Star, Accel, and their few remaining direct competitors originally served the ATM market and then expanded into providing PIN-based debit card acceptance at grocery stores and a few other merchant categories. But Mastercard Inc. and Visa Inc. also entered the PIN-debit market, and they effectively locked up the market for signature-based debit cards in the 1990s. In recent years, the surviving PIN-debit networks have been broadening their range of services, including by offering signature and PINless transactions, to enhance their appeal to merchants and debit card issuers.

One possibility is that federal antitrust regulators could intervene. Back in 2003, when First Data was trying to buy the big processor Concord EFS Inc., the U.S. Department of Justice filed suit to block the merger. At the time, First Data had a majority stake in the NYCE EFT network, while Concord owned Star as well as the MAC and Cash Station networks. First Data agreed to divest its NYCE stake to get the DoJ’s blessing for the Concord acquisition, and now NYCE is owned by Fiserv rival Fidelity National Information Services Inc. (FIS).
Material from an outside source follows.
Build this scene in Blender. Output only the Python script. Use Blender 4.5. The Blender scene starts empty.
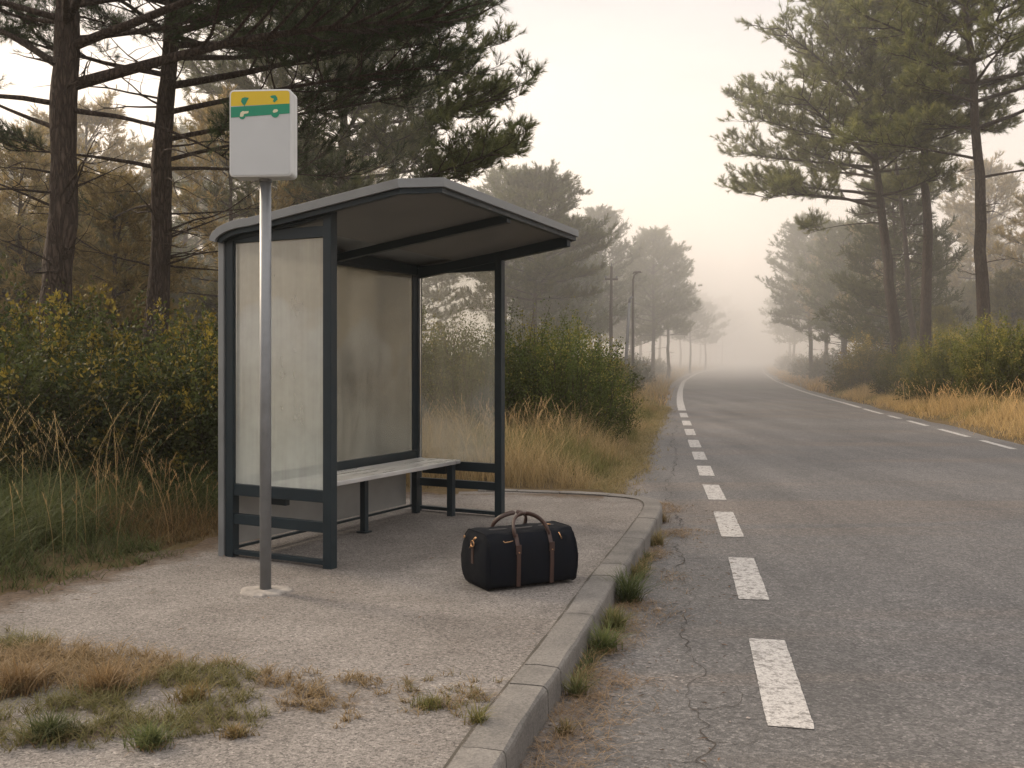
import bpy, math, random
import numpy as np
from math import radians, sin, cos, pi
from mathutils import Vector, Matrix

rs = np.random.RandomState(7)
random.seed(7)
SC = bpy.context.scene
COL = SC.collection
EYE, HZ, FP = 1.4, 356.0, 1000.0          # eye height, horizon row, focal length in pixels


def G(px, py, z=0.0):
    Y = (EYE - z) * FP / (py - HZ)
    return ((px - 512) / FP * Y, Y)


# ------------------------------------------------------------------ materials
def new_mat(name):
    m = bpy.data.materials.new(name)
    m.use_nodes = True
    nt = m.node_tree
    nt.nodes.clear()
    out = nt.nodes.new('ShaderNodeOutputMaterial')
    return m, nt, out


def N(nt, typ, **kw):
    n = nt.nodes.new('ShaderNode' + typ)
    for k, v in kw.items():
        if k.startswith('_'):
            setattr(n, k[1:], v)
        else:
            n.inputs[k.replace('__', ' ')].default_value = v
    return n


def L(nt, a, ao, b, bi):
    nt.links.new(a.outputs[ao], b.inputs[bi])


def ramp(nt, stops, src=None, so=0, interp='LINEAR'):
    r = nt.nodes.new('ShaderNodeValToRGB')
    r.color_ramp.interpolation = interp
    e = r.color_ramp.elements
    while len(e) < len(stops):
        e.new(0.5)
    for i, (p, c) in enumerate(stops):
        e[i].position = p
        e[i].color = (c[0], c[1], c[2], 1) if not isinstance(c, (int, float)) else (c, c, c, 1)
    if src is not None:
        nt.links.new(src.outputs[so], r.inputs[0])
    return r


def mix(nt, fac, a, b, mode='MIX'):
    m = nt.nodes.new('ShaderNodeMix')
    m.data_type = 'RGBA'
    m.blend_type = mode
    m.clamp_factor = True
    for sock, v in ((0, fac), (6, a), (7, b)):
        if isinstance(v, tuple) and hasattr(v[0], 'outputs'):
            nt.links.new(v[0].outputs[v[1]], m.inputs[sock])
        elif isinstance(v, tuple):
            m.inputs[sock].default_value = (*v, 1)
        else:
            m.inputs[sock].default_value = v
    return m


def math_n(nt, op, a, b=None):
    m = nt.nodes.new('ShaderNodeMath')
    m.operation = op
    for i, v in enumerate((a, b)):
        if v is None:
            continue
        if isinstance(v, tuple):
            nt.links.new(v[0].outputs[v[1]], m.inputs[i])
        else:
            m.inputs[i].default_value = v
    return m


def coords(nt, scale=(1, 1, 1), kind='Object'):
    t = nt.nodes.new('ShaderNodeTexCoord')
    mp = nt.nodes.new('ShaderNodeMapping')
    mp.inputs['Scale'].default_value = scale
    nt.links.new(t.outputs[kind], mp.inputs['Vector'])
    return mp


def noise(nt, mp, scale, detail=4, rough=.55, dist=0):
    n = N(nt, 'TexNoise', Scale=scale, Detail=detail, Roughness=rough, Distortion=dist)
    nt.links.new(mp.outputs[0], n.inputs['Vector'])
    return n


def simple(name, col, rough=.5, metal=0.0, var=.12, nscale=6, bump=0.0, bscale=60, spec=.5, stretch=(1, 1, 1)):
    m, nt, out = new_mat(name)
    b = N(nt, 'BsdfPrincipled', Roughness=rough, Metallic=metal)
    b.inputs['Specular IOR Level'].default_value = spec
    mp = coords(nt, stretch)
    n = noise(nt, mp, nscale, 6, .6)
    r = ramp(nt, [(.3, tuple(c * (1 - var) for c in col)), (.7, tuple(min(1, c * (1 + var)) for c in col))], n)
    L(nt, r, 0, b, 'Base Color')
    rr = ramp(nt, [(.3, max(0, rough - .1)), (.7, min(1, rough + .12))], n)
    L(nt, rr, 0, b, 'Roughness')
    if bump:
        n2 = noise(nt, mp, bscale, 5, .6)
        bp = N(nt, 'Bump', Strength=bump, Distance=.004)
        L(nt, n2, 0, bp, 'Height')
        L(nt, bp, 0, b, 'Normal')
    L(nt, b, 0, out, 0)
    return m


def tinted(name, spec=.25, transl=.35, rough=.6, gain=1.0):
    """leaf, needle and grass material: colour from the mesh's own tint attribute"""
    m, nt, out = new_mat(name)
    a = nt.nodes.new('ShaderNodeAttribute')
    a.attribute_name = 'tint'
    oi = nt.nodes.new('ShaderNodeObjectInfo')
    hs = N(nt, 'HueSaturation')
    mr = N(nt, 'MapRange')
    mr.inputs['To Min'].default_value = .8 * gain
    mr.inputs['To Max'].default_value = 1.15 * gain
    L(nt, oi, 'Random', mr, 0)
    L(nt, mr, 0, hs, 'Value')
    L(nt, a, 'Color', hs, 'Color')
    b = N(nt, 'BsdfPrincipled', Roughness=rough)
    b.inputs['Specular IOR Level'].default_value = spec
    L(nt, hs, 0, b, 'Base Color')
    t = N(nt, 'BsdfTranslucent')
    L(nt, hs, 0, t, 'Color')
    mx = N(nt, 'MixShader', Fac=transl)
    L(nt, b, 0, mx, 1)
    L(nt, t, 0, mx, 2)
    L(nt, mx, 0, out, 0)
    return m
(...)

“One of the questions that deserves to be put on the table is what’s the regulatory perception of this,” says debit consultant Paul Tomasofsky, a partner at Arnold, Md.-based McGovern Smith Advisors.

Putting Star and Accel under one roof will raise different regulatory questions than the First Data/Concord deal did in light of the vast changes in the debit market since then, according to Tomasofsky. The DoJ, he notes, looked at the First Data/Concord marriage “fairly narrowly, looked at only PIN-debit.” But he wouldn’t predict what regulators might do, if anything, regarding Star and Accel.

Others note that the PIN-debit networks have largely become invisible to consumers, with their brands mostly gone from debit cards that bear the Visa or Mastercard brands on the front. Merchants, however, route transactions to Star, Accel, and other EFT networks through back-office system protocols.

“The brands of both networks are neutered,” consultant Eric Grover, principal of Minden, Nev.-based Intrepid Ventures, tells Digital Transactions News by email. “They’re not on the front of debit cards. They’re rarely on the back, and even then cardholders don’t look for them on the card or at the POS. The cardholder assumes his Star or Accel payment is a Mastercard or Visa transaction. It would, however, make sense to consolidate under one brand and try to revivify it.”

Jordan McKee, research director for retail payments at New York City-based 451 Research, says a Star-Accel marriage would serve as an “interesting backbone” that augments Fiserv’s existing package of payment services dubbed Fiserv NOW. “However, there is also the possibility that regulators will require a divestiture of one of the networks,” he says by email.

Of course, the merger presents issues extending far past debit, according to McKee. “Beyond the integration challenge that uniting these two industry giants will present, the deal comes at a time when merchant and bank clients are pressing First Data and Fiserv to become more agile and innovative to help them keep pace with new market entrants. This deal could be a major distraction that delays execution on these existing customer demands.”